If you guessed Buckley 2009, you’d be correct. The confusion may be warranted. Here’s what Denis said last week:

“What we’re trying to do is make the case for why we need to do what we need to do.”

• Former Speaker John Oceguera 2011 or Kirkpatrick 2013:

"We will have a revenue discussion. There will be a discussion on revenue whether there is two-thirds or not. At some point we need to stand up and ask Republicans, 'Is this really the state you want?'”

Again, that’s a quote from 2011. Sounds a bit like what Kirkpatrick said last week:

“It’s important we start having the discussion based on facts and not fiction.... We’ve cut a lot of things. We’ve cut education. We’ve cut mental health services. We’ve cut public safety. We’ve cut highway dollars. So we have to look at where we want to be.”

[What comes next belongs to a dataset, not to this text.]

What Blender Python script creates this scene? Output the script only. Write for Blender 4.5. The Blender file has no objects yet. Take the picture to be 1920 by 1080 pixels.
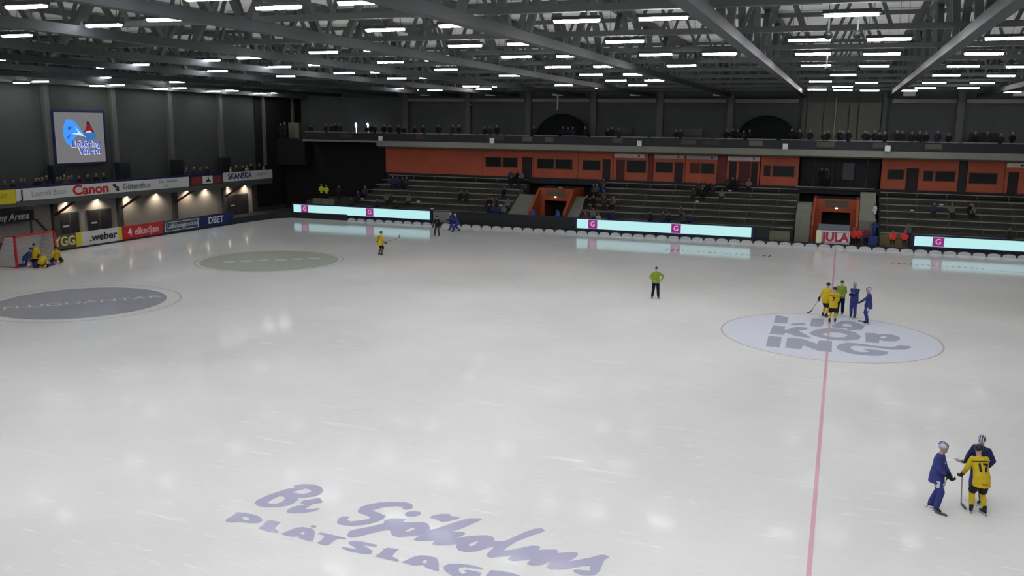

• And one last one. Former Senate Majority Leader Steven Horsford 2011 or Kirkpatrick 2013:

"I'm not looking to put a Band-Aid on it. Business and the private sector cannot have a tax discussion every two years. It creates too much uncertainty."

Yep. It’s Horsford. Here’s what Kirkpatrick said last week:

“What’s the plan for two years down the road? Folks want stability and right now they don’t have any stability.”